I was playing Diablo 3 one evening (I use my real name), and the guy who I was grouped with was streaming on Twitch. Reasonably big name streamer. He looked up my name, found my personal resume website, played the small game on there. His viewers play the game. It is just some super simple stupid little space invaders game. Next day I wake up to several hundred emails in my inbox from various people just randomly talking about game dev and software development. Several trolls of course. Couple of "are you interested in a job?" pings. An interesting phenomenon.

Shocka1|3 years ago

This is a cool story and a lot can be said about it, including how authentic/organic it is. I think your exact scenario had a lot of luck involved, but I think what we call "luck" is the type of thing is more common than we would think.
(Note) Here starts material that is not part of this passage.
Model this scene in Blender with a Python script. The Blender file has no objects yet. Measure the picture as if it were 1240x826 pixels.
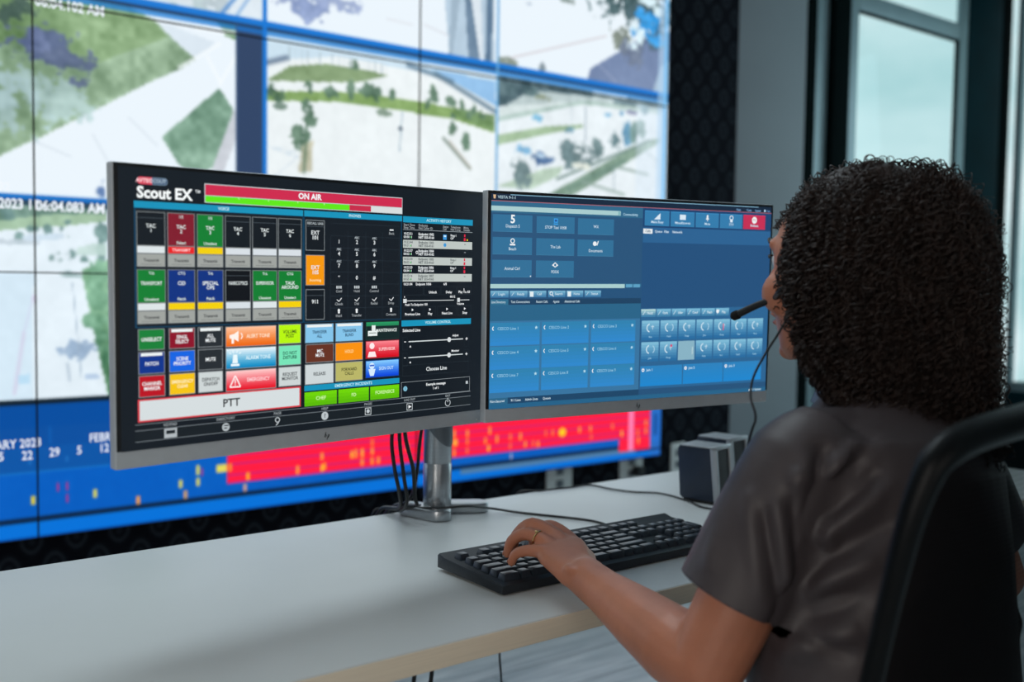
import bpy, bmesh, math, random
import numpy as np
from mathutils import Vector, Matrix, Euler

random.seed(7); rng = np.random.default_rng(7)
scene = bpy.context.scene
COL = scene.collection
R_ = math.radians

# ------------------------------------------------------------------ camera
CAM = Vector((0, 0, 1.146))
AX_R = Vector((0.7845287, -0.61993964, 0.01376775))
AX_D = Vector((-0.02379992, -0.05229014, -0.99834829))
AX_F = Vector((0.6196356, 0.78290522, -0.05577763))
FPX = 1250.0
cd = bpy.data.cameras.new('camera'); cam = bpy.data.objects.new('camera', cd); COL.objects.link(cam)
m = Matrix.Identity(4)
for i in range(3):
    m[i][0] = AX_R[i]; m[i][1] = -AX_D[i]; m[i][2] = -AX_F[i]; m[i][3] = CAM[i]
cam.matrix_world = m
cd.sensor_width = 36.0; cd.sensor_fit = 'HORIZONTAL'; cd.lens = 36.0*FPX/1240.0
cd.clip_start = .02; cd.clip_end = 100
cd.dof.use_dof = True; cd.dof.focus_distance = 1.42; cd.dof.aperture_fstop = 3.0
scene.camera = cam

# ------------------------------------------------------------------ colour management, world, lamps
scene.view_settings.view_transform = 'Standard'; scene.view_settings.look = 'None'
scene.view_settings.exposure = 0.0; scene.view_settings.gamma = 1.0
scene.view_settings.use_curve_mapping = False

w = bpy.data.worlds.new('overcast_sky'); scene.world = w; w.use_nodes = True
nt = w.node_tree; nt.nodes.clear()
wo = nt.nodes.new('ShaderNodeOutputWorld'); bg = nt.nodes.new('ShaderNodeBackground')
tc = nt.nodes.new('ShaderNodeTexCoord'); nz = nt.nodes.new('ShaderNodeTexNoise'); cr = nt.nodes.new('ShaderNodeValToRGB')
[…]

What I'm talking about is continuously getting in situations that allow luck to happen. If someone is consciously aware of this phenomenon, they can continuously expose themselves and increase their odds. I think some refer to this as the law of attraction, but that doesn't seem right to me given the law of attraction's magical attributes. It's more statistics at play IMO.

It's important that it's authentic though as people can see right through someone's BS. In your situation you were simply playing a game you liked, which is about as authentic as it gets. There are a lot of people out there grinding away at something they don't necessarily enjoy, for the end goal of making money or success, which sounds terrible to me. I'd much rather grind away at something I truly enjoyed and where it's a win/win whether success comes with it or not.

In my younger and very introverted days I accidentally figured this phenom out. I was on a BBS site for a couple years, just hanging out with people with the same interest (motorcycle riding/racing). This led to IRL meetups, which led to me riding for a professional motorcycle racing team, where I lived my dream racing fully built Superbikes for several years. There was some luck involved of course, but it would have never happened if I hadn't participated authentically on some random website.

Since learning this important life lesson I've applied the same philosophy to my professional life. At this point I've had enough "lucky" situations happen where it's affirmed my opinion of statistics at play.

PainfullyNormal|3 years ago

You know, I've been contemplating whether I should lose the pseudonyms and start using my real name for all of my online activity. This story has convinced me that it's something I need to do. That's such a crazy sequence of events that would have never happened if you had been playing under a pseudonym that's hard or impossible to connect back to your resume. All these years, I've been sabotaging my "luck surface area" with my stubborn insistence of online anonymity.